There’s never a dull moment being a working filmmaker, full time mom, working with my husband who is also a full time dad, cooking all our food from scratch, renovating our home, and taking care of two litters of outdoor kittens, but I am constantly honing new skills, developing a new way of seeing the world that is making me a better storyteller. I am in seemingly chaos mode, but I know it’s more of a metamorphosis, and I will come out of this chapter with a new level of artistry. Being an artist isn’t for everyone for many good reasons, but as I stare into the dancing shadows in front of me, it’s all I know. I have the rest of my life to discover what motivates us to look behind and towards the originating light. But for now, I will continue to do my best and join my husband to take our children on our evening walk and start to wind down the day with the melodic background sounds of Downton Abbey.
What do you think is the goal or mission that drives your creative journey?
The mission behind my creative journey is discovering how I can use my talent to serve others through storytelling. Playing my small role, I hope to ignite the transformative ability deep within that forces us to search for a meaningful purpose and pursue it, despite the obstacles and pain we will encounter. There’s beauty in learning and letting the knowledge germinate and blossom into new appreciation for who we are and what we have. You don’t know what you don’t know, and it’s worth discovering.
This quest for knowledge is a subtle reminder of how much I don’t know about anything, and that pushes me to try to learn and research new subjects everyday. It is a bit of a conundrum, the more you learn about the universe the more you realize you know absolutely nothing. It shouldn’t be discouraging but rather inspiring to try to understand how everything is connected. This leads me to create a unique sequence of events that tell a story. This is the greatest journey a creative could hope for, inspiring one to dream.
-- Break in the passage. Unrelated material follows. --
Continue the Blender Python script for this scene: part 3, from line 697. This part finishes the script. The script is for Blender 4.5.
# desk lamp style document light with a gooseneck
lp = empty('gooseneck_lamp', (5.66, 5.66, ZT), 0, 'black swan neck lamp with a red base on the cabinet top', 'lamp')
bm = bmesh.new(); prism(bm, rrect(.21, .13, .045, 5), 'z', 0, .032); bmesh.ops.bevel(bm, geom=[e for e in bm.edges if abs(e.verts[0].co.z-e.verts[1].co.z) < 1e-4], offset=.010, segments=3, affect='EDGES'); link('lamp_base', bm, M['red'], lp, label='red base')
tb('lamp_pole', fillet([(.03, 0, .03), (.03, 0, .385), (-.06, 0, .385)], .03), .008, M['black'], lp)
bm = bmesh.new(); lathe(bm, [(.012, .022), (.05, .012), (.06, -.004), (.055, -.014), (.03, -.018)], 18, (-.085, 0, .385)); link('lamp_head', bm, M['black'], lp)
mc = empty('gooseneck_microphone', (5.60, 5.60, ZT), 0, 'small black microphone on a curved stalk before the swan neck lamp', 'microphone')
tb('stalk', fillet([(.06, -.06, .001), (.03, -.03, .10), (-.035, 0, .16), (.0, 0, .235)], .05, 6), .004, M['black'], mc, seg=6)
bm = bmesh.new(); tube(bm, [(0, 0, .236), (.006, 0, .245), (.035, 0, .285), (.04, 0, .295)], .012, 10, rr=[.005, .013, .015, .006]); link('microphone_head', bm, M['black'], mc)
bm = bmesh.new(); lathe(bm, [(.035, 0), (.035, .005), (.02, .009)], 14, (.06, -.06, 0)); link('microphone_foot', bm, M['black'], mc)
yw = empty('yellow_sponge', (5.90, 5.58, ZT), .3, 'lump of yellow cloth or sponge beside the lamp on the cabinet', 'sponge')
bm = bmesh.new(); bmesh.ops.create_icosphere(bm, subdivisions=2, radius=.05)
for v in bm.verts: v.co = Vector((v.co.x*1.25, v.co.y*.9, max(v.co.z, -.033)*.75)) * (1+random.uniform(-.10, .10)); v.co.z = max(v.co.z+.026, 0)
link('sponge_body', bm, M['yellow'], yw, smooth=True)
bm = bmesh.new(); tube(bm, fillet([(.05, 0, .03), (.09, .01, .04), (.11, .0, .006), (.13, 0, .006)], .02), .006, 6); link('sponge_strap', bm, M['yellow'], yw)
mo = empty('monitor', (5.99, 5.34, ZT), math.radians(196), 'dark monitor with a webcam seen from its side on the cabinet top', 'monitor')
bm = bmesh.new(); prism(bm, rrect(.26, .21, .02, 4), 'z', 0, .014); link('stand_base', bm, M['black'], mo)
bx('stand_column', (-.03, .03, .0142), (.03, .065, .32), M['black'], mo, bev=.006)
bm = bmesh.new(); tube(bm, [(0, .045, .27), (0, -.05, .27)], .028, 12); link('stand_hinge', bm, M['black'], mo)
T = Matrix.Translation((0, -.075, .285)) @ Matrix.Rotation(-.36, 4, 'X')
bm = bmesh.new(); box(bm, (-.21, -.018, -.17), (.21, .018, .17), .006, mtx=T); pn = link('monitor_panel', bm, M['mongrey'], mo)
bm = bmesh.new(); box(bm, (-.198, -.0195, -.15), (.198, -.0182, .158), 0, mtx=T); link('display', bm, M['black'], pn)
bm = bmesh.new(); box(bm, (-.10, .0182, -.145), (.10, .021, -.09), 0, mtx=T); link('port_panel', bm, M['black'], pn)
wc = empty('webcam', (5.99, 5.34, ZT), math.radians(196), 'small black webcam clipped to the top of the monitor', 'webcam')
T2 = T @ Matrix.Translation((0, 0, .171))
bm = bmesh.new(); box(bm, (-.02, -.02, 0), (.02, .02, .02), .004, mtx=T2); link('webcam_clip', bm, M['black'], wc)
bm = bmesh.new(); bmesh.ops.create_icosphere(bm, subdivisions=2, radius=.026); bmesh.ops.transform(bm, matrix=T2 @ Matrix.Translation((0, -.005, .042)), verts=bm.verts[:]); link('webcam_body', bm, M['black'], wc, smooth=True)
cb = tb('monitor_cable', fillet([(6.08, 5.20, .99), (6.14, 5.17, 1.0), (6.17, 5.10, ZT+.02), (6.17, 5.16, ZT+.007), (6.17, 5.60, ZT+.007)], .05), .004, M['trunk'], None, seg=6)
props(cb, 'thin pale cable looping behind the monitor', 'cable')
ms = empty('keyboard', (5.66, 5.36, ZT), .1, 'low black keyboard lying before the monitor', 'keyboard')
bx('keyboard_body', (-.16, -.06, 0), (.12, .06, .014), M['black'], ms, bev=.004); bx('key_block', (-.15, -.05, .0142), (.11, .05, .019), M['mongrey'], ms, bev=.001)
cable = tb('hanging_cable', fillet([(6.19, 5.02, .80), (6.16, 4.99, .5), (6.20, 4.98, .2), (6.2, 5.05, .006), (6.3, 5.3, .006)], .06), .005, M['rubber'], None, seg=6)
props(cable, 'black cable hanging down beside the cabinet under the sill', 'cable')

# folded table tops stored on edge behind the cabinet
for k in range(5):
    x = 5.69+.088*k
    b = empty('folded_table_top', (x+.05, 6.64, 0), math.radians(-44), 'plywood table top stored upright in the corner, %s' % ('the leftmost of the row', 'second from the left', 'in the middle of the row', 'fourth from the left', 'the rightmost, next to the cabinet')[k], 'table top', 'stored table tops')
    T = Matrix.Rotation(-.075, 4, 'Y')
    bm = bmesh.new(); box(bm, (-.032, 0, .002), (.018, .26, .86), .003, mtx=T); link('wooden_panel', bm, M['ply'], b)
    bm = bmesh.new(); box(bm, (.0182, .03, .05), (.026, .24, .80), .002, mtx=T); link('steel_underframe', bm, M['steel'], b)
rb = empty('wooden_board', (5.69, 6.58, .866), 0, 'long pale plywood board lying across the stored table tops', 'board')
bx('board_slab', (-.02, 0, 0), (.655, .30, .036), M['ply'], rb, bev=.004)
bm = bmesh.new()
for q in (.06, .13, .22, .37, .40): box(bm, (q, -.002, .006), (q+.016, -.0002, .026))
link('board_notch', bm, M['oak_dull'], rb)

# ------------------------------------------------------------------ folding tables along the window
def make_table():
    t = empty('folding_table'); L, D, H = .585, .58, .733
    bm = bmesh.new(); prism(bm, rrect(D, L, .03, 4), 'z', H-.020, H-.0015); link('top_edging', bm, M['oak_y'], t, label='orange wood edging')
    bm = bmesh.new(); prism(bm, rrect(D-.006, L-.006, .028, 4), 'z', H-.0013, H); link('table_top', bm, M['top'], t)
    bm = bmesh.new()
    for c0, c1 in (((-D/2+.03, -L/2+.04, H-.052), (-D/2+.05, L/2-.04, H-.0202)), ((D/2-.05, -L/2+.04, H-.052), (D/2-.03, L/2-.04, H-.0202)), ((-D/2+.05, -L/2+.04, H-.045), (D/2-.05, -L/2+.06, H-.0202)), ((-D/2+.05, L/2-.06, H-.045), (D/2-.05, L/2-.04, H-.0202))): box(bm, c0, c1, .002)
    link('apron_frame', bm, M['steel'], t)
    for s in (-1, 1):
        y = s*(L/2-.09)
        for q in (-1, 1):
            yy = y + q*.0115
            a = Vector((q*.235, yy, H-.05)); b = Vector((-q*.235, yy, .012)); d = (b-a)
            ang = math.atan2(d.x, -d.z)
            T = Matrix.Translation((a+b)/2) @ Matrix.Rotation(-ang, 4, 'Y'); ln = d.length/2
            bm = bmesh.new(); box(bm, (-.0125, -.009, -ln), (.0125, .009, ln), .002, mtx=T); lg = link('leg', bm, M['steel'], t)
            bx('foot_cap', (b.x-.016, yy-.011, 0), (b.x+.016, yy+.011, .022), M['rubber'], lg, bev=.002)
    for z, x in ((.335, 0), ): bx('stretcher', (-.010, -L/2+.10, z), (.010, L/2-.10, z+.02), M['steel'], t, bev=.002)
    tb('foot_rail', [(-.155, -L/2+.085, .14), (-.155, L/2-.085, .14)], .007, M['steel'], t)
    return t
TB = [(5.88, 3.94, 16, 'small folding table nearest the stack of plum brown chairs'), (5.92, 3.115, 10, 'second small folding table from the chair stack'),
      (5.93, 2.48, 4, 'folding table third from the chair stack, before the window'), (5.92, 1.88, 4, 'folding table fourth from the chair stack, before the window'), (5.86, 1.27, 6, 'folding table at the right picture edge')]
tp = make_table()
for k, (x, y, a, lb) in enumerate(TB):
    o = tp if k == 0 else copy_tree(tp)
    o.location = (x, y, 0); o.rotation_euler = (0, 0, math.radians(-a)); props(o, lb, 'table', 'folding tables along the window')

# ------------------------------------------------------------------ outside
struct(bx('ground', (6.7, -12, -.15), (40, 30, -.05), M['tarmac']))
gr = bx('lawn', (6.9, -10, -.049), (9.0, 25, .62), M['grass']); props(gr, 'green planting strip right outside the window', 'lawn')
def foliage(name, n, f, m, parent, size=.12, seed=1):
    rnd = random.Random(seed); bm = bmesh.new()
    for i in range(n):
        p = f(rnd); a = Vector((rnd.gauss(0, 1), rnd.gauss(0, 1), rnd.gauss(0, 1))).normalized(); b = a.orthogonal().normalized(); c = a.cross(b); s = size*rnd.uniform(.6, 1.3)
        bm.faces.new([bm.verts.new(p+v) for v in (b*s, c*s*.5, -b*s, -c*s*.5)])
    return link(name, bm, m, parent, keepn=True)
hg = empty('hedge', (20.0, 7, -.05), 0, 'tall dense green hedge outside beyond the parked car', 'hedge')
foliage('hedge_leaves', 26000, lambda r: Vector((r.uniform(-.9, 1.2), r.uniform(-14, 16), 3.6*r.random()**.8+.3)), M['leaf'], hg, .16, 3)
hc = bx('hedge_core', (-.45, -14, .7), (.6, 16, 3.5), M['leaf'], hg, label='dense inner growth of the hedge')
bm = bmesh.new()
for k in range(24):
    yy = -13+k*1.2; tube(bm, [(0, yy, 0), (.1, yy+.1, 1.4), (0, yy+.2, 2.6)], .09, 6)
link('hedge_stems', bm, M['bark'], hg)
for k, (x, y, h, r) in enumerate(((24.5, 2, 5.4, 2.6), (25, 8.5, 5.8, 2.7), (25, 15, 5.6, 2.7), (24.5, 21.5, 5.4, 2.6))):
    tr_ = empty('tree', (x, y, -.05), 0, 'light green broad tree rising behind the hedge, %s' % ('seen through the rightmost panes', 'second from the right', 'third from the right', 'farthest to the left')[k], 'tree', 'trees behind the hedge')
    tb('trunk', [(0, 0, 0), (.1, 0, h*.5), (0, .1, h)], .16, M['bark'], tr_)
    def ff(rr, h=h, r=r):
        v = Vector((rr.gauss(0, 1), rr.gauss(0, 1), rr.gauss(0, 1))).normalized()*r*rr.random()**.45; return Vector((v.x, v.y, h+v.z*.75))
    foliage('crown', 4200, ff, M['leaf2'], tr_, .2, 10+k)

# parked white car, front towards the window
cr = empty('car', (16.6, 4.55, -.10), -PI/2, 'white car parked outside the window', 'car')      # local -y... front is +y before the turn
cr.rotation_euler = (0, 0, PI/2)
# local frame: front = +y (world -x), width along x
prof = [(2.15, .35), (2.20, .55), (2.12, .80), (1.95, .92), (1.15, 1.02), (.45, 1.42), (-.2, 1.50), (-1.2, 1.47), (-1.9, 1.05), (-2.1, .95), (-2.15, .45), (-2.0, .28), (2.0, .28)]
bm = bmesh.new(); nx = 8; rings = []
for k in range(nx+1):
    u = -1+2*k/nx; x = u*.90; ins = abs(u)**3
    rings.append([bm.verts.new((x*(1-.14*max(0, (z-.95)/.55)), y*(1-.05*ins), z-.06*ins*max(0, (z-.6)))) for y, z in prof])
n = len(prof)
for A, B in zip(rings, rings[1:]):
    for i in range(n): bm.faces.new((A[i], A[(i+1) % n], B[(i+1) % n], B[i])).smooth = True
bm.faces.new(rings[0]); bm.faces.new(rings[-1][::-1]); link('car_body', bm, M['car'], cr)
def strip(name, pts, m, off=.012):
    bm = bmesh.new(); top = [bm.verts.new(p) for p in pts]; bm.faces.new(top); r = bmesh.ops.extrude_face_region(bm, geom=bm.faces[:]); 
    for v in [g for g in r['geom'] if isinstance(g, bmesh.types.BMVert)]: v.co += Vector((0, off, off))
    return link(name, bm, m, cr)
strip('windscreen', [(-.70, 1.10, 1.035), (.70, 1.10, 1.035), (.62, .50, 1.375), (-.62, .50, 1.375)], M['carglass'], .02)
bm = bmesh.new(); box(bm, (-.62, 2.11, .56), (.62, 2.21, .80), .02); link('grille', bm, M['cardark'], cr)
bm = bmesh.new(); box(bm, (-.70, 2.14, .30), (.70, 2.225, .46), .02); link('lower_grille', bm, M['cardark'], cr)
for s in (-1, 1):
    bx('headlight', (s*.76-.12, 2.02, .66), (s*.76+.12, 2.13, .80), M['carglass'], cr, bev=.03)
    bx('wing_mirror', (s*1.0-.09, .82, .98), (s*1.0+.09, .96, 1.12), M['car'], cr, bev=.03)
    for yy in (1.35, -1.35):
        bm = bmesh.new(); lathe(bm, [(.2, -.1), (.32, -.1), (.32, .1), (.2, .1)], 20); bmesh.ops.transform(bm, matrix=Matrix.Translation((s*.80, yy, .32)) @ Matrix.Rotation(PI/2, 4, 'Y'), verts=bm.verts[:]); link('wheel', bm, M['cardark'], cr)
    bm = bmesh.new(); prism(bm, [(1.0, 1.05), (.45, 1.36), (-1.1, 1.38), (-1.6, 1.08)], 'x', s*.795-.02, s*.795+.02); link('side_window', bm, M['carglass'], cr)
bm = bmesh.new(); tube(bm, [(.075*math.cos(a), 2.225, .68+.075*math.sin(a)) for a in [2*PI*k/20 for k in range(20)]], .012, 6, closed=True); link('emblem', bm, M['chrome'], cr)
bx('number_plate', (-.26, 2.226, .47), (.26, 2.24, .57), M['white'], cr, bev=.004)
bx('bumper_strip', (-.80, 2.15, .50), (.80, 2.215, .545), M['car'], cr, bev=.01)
I’m excited to begin a new journey into the world of feature films. I believe as an artist, my job is to posit ideas that need further understanding. It’s akin to a constant seeking rather than a declarative statement that this is the answer you’ve been searching for. It’s quite an artistic departure from the commercial and testimonial world, and one that viewers will get a good “feeling” of who I am as an artist. There’s a lot that can be said in the details of set design, colors, themes, wardrobe, actors, sound design, and musical composition. Making a film is a work in progress and I don’t believe I’ll ever be “done” since it’s limitless what one can do, but I promise I will stop and share with everyone my first feature. It’ll be the first one and there will be more for people to draw more conclusions of how I see the world and ask questions more profound than sometimes we can imagine.
The creative journey is vast and wide and layered in many dimensions. One quote I like to contemplate that is seemingly simple is what Heraclitus once said, “You can’t step into the same river twice.”